Are deer “classics” as big in other regions as they are in the Midwest? For those of you who’ve never been to one, a deer classic is basically a hunting show devoted solely (well, almost) to whitetail deer and the folks who hunt them. Like other sportsman’s shows, classics can host some decidedly non-hunting vendors, though most don’t dip into the realm of the “booth babe” (see Petzal’s SHOT show reports). Classics give whitetail nerds a mid-winter chance to rendezvous, gawk at big deer mounts and maintain sanity until the weather breaks and shed hunting begins.

I suppose I have been going to Deer Classics for twenty years now, and two stand out. One is the annual Wisconsin Deer & Turkey Expo (which I hope to cover in a couple weeks) one of the longest-running and well-attended deer shows around. The other is the Iowa Deer Classic, which is decidedly newer, but surely worth the trip.. There are dozens of vendors with quality gear, good seminars from respected whitetail hunters (on my first trip I sat in a session which featured four men who had shot world record whitetails in some category; Mel Johnson, Del Austin, Milo Hansen and Mike Beatty). And there are always friends to reunite with.

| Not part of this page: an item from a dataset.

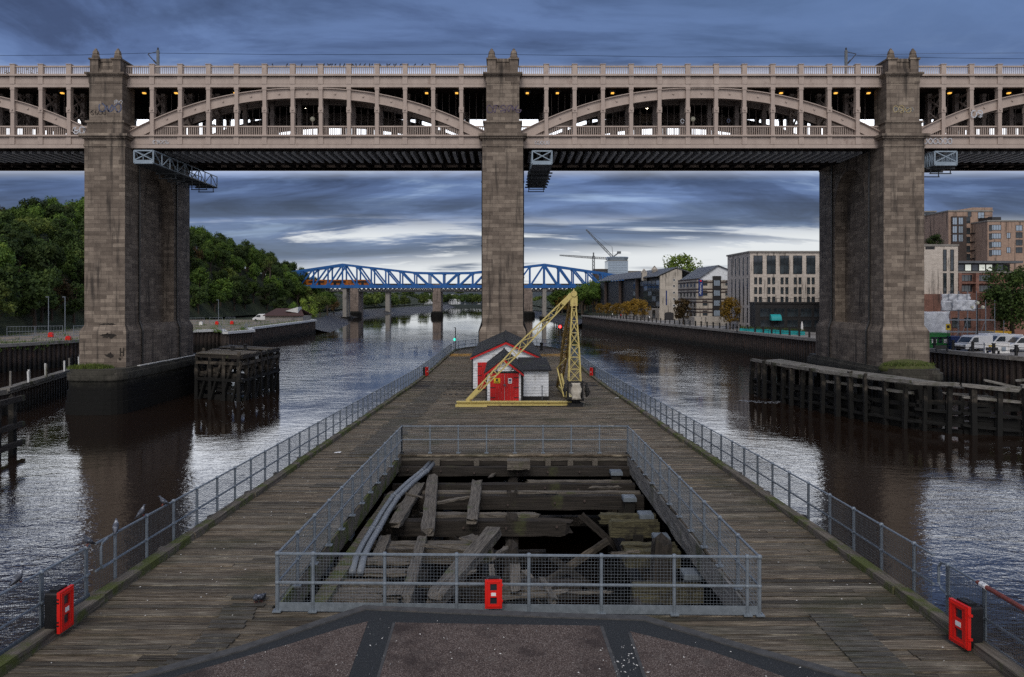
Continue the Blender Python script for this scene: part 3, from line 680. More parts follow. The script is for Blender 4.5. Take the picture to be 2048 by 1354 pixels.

Oh, and the antlers. My goodness, the antlers. Now don’t get me wrong; trophy bucks are not the only measure of a healthy deer herd. But they are certainly one barometer. And if the crop of monsters at the Hawkeye Deer Classic is any indicator, the hunting forecast there is as good as it gets. And the thing that stood out to me among all those huge deer; towering typicals, massive non-typs, gun, bow and muzzleloader kills? The distribution. Sure there are hotspots in the Hawkeye State. Every place has ‘em. But from what I saw, hunt about any county there and you stand at least a chance of shooting a whitetail of which dreams are made. And that, my friends, is an indicator of a well-managed deer herd.